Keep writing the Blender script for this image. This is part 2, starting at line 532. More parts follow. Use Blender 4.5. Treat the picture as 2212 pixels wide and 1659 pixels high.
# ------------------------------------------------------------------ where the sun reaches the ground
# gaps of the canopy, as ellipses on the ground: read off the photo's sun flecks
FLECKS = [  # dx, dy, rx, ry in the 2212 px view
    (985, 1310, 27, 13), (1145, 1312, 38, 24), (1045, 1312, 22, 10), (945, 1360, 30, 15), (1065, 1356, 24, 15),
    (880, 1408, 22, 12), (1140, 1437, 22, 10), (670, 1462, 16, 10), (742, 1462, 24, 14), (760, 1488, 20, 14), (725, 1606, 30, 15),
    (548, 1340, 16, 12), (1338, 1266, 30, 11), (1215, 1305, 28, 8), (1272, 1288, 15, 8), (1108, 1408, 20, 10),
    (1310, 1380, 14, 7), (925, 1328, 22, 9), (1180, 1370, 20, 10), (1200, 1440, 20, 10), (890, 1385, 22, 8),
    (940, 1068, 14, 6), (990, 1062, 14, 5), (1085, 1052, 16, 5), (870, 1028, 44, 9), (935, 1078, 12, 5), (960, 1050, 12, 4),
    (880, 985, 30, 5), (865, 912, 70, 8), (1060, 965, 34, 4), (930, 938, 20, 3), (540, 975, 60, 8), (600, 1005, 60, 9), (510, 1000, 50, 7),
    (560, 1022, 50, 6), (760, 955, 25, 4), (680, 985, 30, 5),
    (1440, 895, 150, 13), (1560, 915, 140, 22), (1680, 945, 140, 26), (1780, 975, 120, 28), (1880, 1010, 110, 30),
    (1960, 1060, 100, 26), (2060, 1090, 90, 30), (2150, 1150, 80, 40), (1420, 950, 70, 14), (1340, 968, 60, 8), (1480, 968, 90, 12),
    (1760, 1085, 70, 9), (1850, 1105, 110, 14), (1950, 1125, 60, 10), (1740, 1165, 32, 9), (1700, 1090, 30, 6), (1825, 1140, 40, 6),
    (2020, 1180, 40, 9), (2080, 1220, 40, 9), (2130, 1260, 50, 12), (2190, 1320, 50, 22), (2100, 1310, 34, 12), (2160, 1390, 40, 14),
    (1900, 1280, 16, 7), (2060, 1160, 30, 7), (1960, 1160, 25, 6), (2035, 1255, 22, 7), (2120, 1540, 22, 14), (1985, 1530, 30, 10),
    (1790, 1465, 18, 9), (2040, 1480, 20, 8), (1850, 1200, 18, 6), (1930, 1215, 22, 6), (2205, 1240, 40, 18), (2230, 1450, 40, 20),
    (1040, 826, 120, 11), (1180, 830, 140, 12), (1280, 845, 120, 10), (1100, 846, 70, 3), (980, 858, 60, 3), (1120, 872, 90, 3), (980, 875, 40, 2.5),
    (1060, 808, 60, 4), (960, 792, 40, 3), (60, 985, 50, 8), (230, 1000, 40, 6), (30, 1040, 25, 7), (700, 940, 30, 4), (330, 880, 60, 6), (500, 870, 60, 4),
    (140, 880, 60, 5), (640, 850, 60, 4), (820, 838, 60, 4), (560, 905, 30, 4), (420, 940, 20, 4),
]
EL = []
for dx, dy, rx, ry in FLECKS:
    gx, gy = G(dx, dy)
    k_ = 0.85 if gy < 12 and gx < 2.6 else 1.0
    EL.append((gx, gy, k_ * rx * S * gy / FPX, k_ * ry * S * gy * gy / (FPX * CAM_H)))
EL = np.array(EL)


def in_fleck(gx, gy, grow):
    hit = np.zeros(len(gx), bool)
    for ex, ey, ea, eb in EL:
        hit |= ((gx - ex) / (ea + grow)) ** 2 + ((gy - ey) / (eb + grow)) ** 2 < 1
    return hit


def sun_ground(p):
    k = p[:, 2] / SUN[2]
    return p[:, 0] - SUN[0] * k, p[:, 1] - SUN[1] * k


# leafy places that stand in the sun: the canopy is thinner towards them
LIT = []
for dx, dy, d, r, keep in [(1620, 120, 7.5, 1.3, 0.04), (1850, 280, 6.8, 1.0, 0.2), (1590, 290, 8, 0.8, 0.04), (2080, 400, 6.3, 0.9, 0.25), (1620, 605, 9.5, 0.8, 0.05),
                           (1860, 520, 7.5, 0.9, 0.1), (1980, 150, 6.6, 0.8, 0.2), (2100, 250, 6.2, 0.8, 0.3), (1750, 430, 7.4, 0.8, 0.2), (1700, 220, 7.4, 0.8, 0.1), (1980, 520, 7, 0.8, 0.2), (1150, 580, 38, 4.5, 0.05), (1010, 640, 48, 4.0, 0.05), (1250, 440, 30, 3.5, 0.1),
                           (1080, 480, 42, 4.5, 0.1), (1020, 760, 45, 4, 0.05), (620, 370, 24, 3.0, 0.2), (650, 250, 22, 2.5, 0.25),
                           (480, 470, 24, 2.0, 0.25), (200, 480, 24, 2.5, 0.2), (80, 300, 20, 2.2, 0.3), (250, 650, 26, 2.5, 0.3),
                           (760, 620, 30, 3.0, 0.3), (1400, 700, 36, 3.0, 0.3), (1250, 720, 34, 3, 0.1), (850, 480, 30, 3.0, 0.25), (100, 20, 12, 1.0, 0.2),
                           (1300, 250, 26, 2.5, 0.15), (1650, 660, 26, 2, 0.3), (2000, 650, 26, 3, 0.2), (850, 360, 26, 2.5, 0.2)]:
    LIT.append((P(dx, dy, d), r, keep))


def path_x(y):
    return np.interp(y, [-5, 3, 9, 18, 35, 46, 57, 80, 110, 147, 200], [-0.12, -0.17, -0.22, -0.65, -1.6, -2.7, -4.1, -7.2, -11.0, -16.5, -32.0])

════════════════

# Required task
Reproduce every line of the material above exactly.

# Task response
Keep writing the Blender script for this image. This is part 2, starting at line 532. More parts follow. Use Blender 4.5. Treat the picture as 2212 pixels wide and 1659 pixels high.
# ------------------------------------------------------------------ where the sun reaches the ground
# gaps of the canopy, as ellipses on the ground: read off the photo's sun flecks
FLECKS = [  # dx, dy, rx, ry in the 2212 px view
    (985, 1310, 27, 13), (1145, 1312, 38, 24), (1045, 1312, 22, 10), (945, 1360, 30, 15), (1065, 1356, 24, 15),
    (880, 1408, 22, 12), (1140, 1437, 22, 10), (670, 1462, 16, 10), (742, 1462, 24, 14), (760, 1488, 20, 14), (725, 1606, 30, 15),
    (548, 1340, 16, 12), (1338, 1266, 30, 11), (1215, 1305, 28, 8), (1272, 1288, 15, 8), (1108, 1408, 20, 10),
    (1310, 1380, 14, 7), (925, 1328, 22, 9), (1180, 1370, 20, 10), (1200, 1440, 20, 10), (890, 1385, 22, 8),
    (940, 1068, 14, 6), (990, 1062, 14, 5), (1085, 1052, 16, 5), (870, 1028, 44, 9), (935, 1078, 12, 5), (960, 1050, 12, 4),
    (880, 985, 30, 5), (865, 912, 70, 8), (1060, 965, 34, 4), (930, 938, 20, 3), (540, 975, 60, 8), (600, 1005, 60, 9), (510, 1000, 50, 7),
    (560, 1022, 50, 6), (760, 955, 25, 4), (680, 985, 30, 5),
    (1440, 895, 150, 13), (1560, 915, 140, 22), (1680, 945, 140, 26), (1780, 975, 120, 28), (1880, 1010, 110, 30),
    (1960, 1060, 100, 26), (2060, 1090, 90, 30), (2150, 1150, 80, 40), (1420, 950, 70, 14), (1340, 968, 60, 8), (1480, 968, 90, 12),
    (1760, 1085, 70, 9), (1850, 1105, 110, 14), (1950, 1125, 60, 10), (1740, 1165, 32, 9), (1700, 1090, 30, 6), (1825, 1140, 40, 6),
    (2020, 1180, 40, 9), (2080, 1220, 40, 9), (2130, 1260, 50, 12), (2190, 1320, 50, 22), (2100, 1310, 34, 12), (2160, 1390, 40, 14),
    (1900, 1280, 16, 7), (2060, 1160, 30, 7), (1960, 1160, 25, 6), (2035, 1255, 22, 7), (2120, 1540, 22, 14), (1985, 1530, 30, 10),
    (1790, 1465, 18, 9), (2040, 1480, 20, 8), (1850, 1200, 18, 6), (1930, 1215, 22, 6), (2205, 1240, 40, 18), (2230, 1450, 40, 20),
    (1040, 826, 120, 11), (1180, 830, 140, 12), (1280, 845, 120, 10), (1100, 846, 70, 3), (980, 858, 60, 3), (1120, 872, 90, 3), (980, 875, 40, 2.5),
    (1060, 808, 60, 4), (960, 792, 40, 3), (60, 985, 50, 8), (230, 1000, 40, 6), (30, 1040, 25, 7), (700, 940, 30, 4), (330, 880, 60, 6), (500, 870, 60, 4),
    (140, 880, 60, 5), (640, 850, 60, 4), (820, 838, 60, 4), (560, 905, 30, 4), (420, 940, 20, 4),
]
EL = []
for dx, dy, rx, ry in FLECKS:
    gx, gy = G(dx, dy)
    k_ = 0.85 if gy < 12 and gx < 2.6 else 1.0
    EL.append((gx, gy, k_ * rx * S * gy / FPX, k_ * ry * S * gy * gy / (FPX * CAM_H)))
EL = np.array(EL)


def in_fleck(gx, gy, grow):
    hit = np.zeros(len(gx), bool)
    for ex, ey, ea, eb in EL:
        hit |= ((gx - ex) / (ea + grow)) ** 2 + ((gy - ey) / (eb + grow)) ** 2 < 1
    return hit


def sun_ground(p):
    k = p[:, 2] / SUN[2]
    return p[:, 0] - SUN[0] * k, p[:, 1] - SUN[1] * k


# leafy places that stand in the sun: the canopy is thinner towards them
LIT = []
for dx, dy, d, r, keep in [(1620, 120, 7.5, 1.3, 0.04), (1850, 280, 6.8, 1.0, 0.2), (1590, 290, 8, 0.8, 0.04), (2080, 400, 6.3, 0.9, 0.25), (1620, 605, 9.5, 0.8, 0.05),
                           (1860, 520, 7.5, 0.9, 0.1), (1980, 150, 6.6, 0.8, 0.2), (2100, 250, 6.2, 0.8, 0.3), (1750, 430, 7.4, 0.8, 0.2), (1700, 220, 7.4, 0.8, 0.1), (1980, 520, 7, 0.8, 0.2), (1150, 580, 38, 4.5, 0.05), (1010, 640, 48, 4.0, 0.05), (1250, 440, 30, 3.5, 0.1),
                           (1080, 480, 42, 4.5, 0.1), (1020, 760, 45, 4, 0.05), (620, 370, 24, 3.0, 0.2), (650, 250, 22, 2.5, 0.25),
                           (480, 470, 24, 2.0, 0.25), (200, 480, 24, 2.5, 0.2), (80, 300, 20, 2.2, 0.3), (250, 650, 26, 2.5, 0.3),
                           (760, 620, 30, 3.0, 0.3), (1400, 700, 36, 3.0, 0.3), (1250, 720, 34, 3, 0.1), (850, 480, 30, 3.0, 0.25), (100, 20, 12, 1.0, 0.2),
                           (1300, 250, 26, 2.5, 0.15), (1650, 660, 26, 2, 0.3), (2000, 650, 26, 3, 0.2), (850, 360, 26, 2.5, 0.2)]:
    LIT.append((P(dx, dy, d), r, keep))


def path_x(y):
    return np.interp(y, [-5, 3, 9, 18, 35, 46, 57, 80, 110, 147, 200], [-0.12, -0.17, -0.22, -0.65, -1.6, -2.7, -4.1, -7.2, -11.0, -16.5, -32.0])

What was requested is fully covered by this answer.